Dr. Alison Rose Jefferson’s presentation will explore California Coastal Zone enclaves and their significance as places within the African American experience. Dr. Jefferson will discuss these spaces, historically and geographically, as connected to California Dream mythology, the urban beach landscape, Southern California beach culture, American history and identity, and contemporary heritage conservation efforts. She will discuss how the Applied History programming, Belmar History + Art developed for Santa Monica, is empowering people with useful knowledge for civic engagement, justice, and equality, while facilitating individual and community pride.

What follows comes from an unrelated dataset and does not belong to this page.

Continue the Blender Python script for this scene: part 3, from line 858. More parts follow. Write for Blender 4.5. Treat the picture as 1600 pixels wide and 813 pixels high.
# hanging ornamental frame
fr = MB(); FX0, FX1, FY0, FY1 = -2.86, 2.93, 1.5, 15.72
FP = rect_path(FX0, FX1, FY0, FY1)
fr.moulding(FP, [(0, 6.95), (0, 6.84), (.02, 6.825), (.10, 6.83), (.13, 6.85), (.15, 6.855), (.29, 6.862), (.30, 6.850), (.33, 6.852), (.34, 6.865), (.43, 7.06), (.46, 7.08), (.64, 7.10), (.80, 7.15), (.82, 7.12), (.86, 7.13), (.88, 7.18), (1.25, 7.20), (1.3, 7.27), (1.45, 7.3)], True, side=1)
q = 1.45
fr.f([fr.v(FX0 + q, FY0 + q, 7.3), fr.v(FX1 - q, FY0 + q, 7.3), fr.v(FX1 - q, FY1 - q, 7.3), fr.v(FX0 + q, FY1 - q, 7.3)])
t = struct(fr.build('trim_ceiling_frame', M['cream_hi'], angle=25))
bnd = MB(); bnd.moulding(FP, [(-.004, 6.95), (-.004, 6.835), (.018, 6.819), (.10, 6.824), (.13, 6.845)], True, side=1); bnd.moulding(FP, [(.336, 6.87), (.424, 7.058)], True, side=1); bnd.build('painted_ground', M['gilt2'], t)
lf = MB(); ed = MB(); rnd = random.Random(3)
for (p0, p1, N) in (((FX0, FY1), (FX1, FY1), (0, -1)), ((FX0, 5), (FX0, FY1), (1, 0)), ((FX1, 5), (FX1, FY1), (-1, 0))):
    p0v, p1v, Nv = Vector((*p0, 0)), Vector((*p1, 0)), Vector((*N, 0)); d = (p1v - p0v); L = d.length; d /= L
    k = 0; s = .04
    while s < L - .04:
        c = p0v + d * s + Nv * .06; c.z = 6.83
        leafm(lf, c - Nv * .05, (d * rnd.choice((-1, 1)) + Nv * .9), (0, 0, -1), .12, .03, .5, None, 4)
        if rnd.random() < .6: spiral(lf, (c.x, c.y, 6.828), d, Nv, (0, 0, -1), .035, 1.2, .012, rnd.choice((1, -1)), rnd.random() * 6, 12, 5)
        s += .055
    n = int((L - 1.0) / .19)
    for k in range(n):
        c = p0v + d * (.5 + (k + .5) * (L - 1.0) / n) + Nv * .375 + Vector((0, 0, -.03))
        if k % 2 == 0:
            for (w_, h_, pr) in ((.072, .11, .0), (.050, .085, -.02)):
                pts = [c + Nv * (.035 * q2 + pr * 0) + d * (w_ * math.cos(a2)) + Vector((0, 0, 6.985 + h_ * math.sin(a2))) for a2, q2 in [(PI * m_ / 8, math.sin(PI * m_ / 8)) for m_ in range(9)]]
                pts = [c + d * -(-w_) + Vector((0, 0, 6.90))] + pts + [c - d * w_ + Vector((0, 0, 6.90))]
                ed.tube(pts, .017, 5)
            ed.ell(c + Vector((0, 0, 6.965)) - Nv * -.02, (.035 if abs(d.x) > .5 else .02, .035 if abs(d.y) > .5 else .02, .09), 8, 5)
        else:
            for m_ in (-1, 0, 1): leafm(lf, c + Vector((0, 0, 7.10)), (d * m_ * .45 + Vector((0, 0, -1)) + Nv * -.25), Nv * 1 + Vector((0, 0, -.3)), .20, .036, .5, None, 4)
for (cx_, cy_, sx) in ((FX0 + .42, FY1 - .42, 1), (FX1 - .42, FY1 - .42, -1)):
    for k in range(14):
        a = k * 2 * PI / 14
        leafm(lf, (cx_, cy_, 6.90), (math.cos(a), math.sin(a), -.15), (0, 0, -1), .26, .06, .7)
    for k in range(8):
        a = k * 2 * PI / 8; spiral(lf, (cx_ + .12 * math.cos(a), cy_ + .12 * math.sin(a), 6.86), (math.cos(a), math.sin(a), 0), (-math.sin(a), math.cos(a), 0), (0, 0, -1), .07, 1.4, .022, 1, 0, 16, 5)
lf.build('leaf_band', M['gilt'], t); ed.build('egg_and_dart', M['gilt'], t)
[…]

Thomas Mann House Program Director Benno Herz was invited to discuss the work of the Thomas Mann House, the Mann families’ connections to Los Angeles and the network of intellectuals they found there. After fleeing Nazi Germany, writer and Nobel Prize winner Thomas Mann found refuge for himself and his family in the Pacific Palisades, a quiet residential neighborhood in Los Angeles between Santa Monica and the Pacific Ocean. Mann was one of many European intellectuals who fled to Los Angeles, forming a community known as “Weimar on the Pacific.”
Jan Lin will examine dynamics of gentrification and displacement in Northeast L.A. Speculator-investors and corporate developers have subjected Latinx families to rent increases and mass evictions, uprooting social networks instrumental to economic survival. Lin draws attention to the rise of Latinx anti-gentrification movements to resist their displacement and cultural erasure.